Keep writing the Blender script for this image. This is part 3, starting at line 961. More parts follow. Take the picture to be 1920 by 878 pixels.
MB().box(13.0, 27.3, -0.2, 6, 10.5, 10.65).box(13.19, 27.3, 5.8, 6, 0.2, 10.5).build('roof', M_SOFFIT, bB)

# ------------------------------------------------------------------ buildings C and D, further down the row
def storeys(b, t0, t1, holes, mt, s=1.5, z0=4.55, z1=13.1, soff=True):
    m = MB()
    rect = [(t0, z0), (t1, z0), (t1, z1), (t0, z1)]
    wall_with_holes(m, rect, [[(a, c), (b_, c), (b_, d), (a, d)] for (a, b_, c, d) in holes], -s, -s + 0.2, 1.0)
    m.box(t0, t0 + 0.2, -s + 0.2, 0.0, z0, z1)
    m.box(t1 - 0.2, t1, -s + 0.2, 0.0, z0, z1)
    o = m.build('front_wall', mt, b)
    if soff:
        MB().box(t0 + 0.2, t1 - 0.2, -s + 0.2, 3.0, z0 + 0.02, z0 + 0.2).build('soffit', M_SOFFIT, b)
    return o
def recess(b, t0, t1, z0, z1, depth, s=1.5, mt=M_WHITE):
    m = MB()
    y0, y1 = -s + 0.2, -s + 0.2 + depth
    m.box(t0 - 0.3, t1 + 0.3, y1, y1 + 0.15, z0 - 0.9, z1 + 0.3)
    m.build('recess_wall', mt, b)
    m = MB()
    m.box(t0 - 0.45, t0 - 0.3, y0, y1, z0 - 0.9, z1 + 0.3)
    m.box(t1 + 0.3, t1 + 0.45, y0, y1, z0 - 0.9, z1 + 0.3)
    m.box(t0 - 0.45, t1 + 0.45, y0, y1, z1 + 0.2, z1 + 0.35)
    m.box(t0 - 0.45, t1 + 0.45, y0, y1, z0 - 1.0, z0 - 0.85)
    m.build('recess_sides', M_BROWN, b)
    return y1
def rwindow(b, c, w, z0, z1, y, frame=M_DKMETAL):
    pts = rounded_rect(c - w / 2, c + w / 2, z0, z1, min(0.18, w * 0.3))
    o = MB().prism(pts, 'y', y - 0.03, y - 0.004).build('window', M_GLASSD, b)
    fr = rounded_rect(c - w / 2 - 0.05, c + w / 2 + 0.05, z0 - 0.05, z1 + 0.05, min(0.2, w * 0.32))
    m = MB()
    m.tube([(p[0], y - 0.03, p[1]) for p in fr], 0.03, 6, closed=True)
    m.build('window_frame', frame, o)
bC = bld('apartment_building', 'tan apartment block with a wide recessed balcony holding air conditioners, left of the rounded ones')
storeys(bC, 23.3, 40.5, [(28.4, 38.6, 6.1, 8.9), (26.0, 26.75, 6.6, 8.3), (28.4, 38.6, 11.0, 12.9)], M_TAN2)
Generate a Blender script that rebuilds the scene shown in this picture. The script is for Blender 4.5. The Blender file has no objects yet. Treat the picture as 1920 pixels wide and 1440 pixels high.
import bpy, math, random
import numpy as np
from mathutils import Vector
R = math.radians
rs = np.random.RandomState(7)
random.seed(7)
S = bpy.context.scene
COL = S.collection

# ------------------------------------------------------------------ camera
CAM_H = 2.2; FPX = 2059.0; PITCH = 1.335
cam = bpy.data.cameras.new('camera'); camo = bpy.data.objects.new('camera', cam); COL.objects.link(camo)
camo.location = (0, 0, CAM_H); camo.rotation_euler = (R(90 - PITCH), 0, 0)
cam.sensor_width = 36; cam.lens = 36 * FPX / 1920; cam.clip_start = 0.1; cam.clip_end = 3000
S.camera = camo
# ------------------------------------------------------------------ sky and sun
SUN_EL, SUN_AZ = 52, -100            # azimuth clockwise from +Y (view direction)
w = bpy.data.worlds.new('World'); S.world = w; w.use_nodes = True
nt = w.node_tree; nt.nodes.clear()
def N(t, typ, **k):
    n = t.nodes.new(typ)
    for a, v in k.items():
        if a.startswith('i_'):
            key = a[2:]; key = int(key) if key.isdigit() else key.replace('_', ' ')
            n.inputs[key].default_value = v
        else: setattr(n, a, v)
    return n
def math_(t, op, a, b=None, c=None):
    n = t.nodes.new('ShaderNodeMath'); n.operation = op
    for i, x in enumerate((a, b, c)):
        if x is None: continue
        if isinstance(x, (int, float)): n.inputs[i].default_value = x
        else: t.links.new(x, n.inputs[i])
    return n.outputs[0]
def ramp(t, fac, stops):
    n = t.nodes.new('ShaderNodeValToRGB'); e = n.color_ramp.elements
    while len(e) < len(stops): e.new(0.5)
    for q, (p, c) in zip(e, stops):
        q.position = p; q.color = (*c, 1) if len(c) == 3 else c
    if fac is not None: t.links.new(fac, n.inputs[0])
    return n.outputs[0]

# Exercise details
Transcribe exactly, and only, the lines beginning at the line containing "Generate a Blender" and ending at the line containing "COL = S.collection", both inclusive.

# Result
Generate a Blender script that rebuilds the scene shown in this picture. The script is for Blender 4.5. The Blender file has no objects yet. Treat the picture as 1920 pixels wide and 1440 pixels high.
import bpy, math, random
import numpy as np
from mathutils import Vector
R = math.radians
rs = np.random.RandomState(7)
random.seed(7)
S = bpy.context.scene
COL = S.collection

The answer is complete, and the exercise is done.